C’est un gâteau très simple mais qu’on ne fait que rarement chez soi, et c’est une des douceurs japonaises que j’aime le plus. Mes amis japonais s’en étonnent car ils n’imaginent pas adorer un mets si simple et modeste.
Enfant, j’en achetais au marché à Nara avec ma grand-mère. Une barquette qui fermait mal avec seulement un élastique qu’il fallait ramener à la maison en la tenant bien horizontalement pour que la sauce ne coule pas dans le bus. C’était ma barquette à moi, avec cinq brochettes, chacune garnie de cinq boulettes. Je mangeais les deux premières puis je remettais l’élastique pour garder les autres, que je réchaufferais au micro-onde plus tard. Mes grands-parents n’y touchaient pas. D’abord c’était à moi. Et puis, je pense qu’ils avaient un peu de mal avec leurs dentiers (à l’époque, ça ne tenait pas bien…).
Manabu savait que le mitarashi-dango occupe une place favorite dans mon cœur. Bien que ce ne soit pas un gâteau digne de son niveau, il a voulu me faire la surprise. C’était exquis. Avec cette sauce de sauce soja et de sucre épaissie à la fécule, qui est limpide et claire comme une gelée tiède; la boulette que l’on croque, bien que le terme soit inappropriée, car elle colle aux dents et ne se casse pas. On l’emmène en bouche à moitié coupée par les dents et on la mâche avec la délectation réservée à cette texture très collante, délicatement croquante par endroits où le feu l’a noircie.
Salé, sucré, collant, fumé.
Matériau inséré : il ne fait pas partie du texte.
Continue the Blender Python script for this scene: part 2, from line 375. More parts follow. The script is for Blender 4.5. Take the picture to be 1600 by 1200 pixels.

On en a plein la bouche mais c’est tellement bon !
De larges nouilles dans une soupe claire et froide
Le prochain plat était peut-être mon préféré du jour. Du kuzukiri, dans un dashi de kombu très simple, et des algues vertes. Le kuzukiri est fait de farine du rhizôme du kuzu, un gélifiant et épaississant onéreux réservé à la grande cuisine. Il donne une gelée très fine, presque rebondissante mais loin de la texture peu subtile de la gélatine. Kuzu-kiri car la plaque de kuzu est coupée en fines bandelettes. On peut la manger salée ou sucrée, mais il y a une douceur typique qui est le kuzukiri au kuro-mitsu (miel noir) qui n’est autre qu’un sirop épais de sucre muscovado.
Mais aujourd’hui, Manabu a préféré nous servir le kuzukiri salé. Infiniment peu salé car il y avait sans doute une petite pincée de sel dans le dashi de kombu extrait à froid. Et la salinité naturelle de l’algue verte, qui présente de fines fibres que l’on sent sur la langue, même si celles-ci sont tellement douces qu’elles fondent à la première pression de la dent, laissant uniquement un léger parfum iodé.
Une fin tout en vert
Pour finir, un omogashi (gâteau “principal, aussi dit “cru” car n’ayant pas subi de cuisson finale. Généralement servi lors de la cérémonie de thé), il est ici fait de hisui-an (anko de jade) de petits pois, recouvert d’une fine enveloppe de kuzu, avec quelques gouttes de kuromitsu pour lui donner la sucrosité et le côté un peu rôti, un peu miel cuit.
C’est extrêmement bon, épais, pesant sur la langue, sucré, avec un vrai goût de petits pois frais et leur parfum frais et vert du printemps. Nous avons la chance incroyable ici d’avoir des gâteaux faits minute, ce qui n’arrive absolument jamais. Mis à part le plaisir de voir l’adresse et la technicité du pâtissier et la confection en live des plats, la fraicheur est incomparable. Comme au comptoir de sushi, version sucrée.
Un matcha pour accompagner l’omogashi et clore le repas. Joliment mousseux dans les règles de l’art. La température de l’eau est parfaitement maîtrisée. On n’a ni l’amertume qui vient avec une eau trop chaude, ni la fadeur d’une eau trop tiède. Le matcha se mâche presque; ce n’est pas une boisson désaltérante mais un nectar épais qui donne du peps, avec sa caféine et son goût de feuilles très vertes.
Manabu Shiraishi est aujourd’hui chef pâtissier chez Chakaiseki Akiyoshi.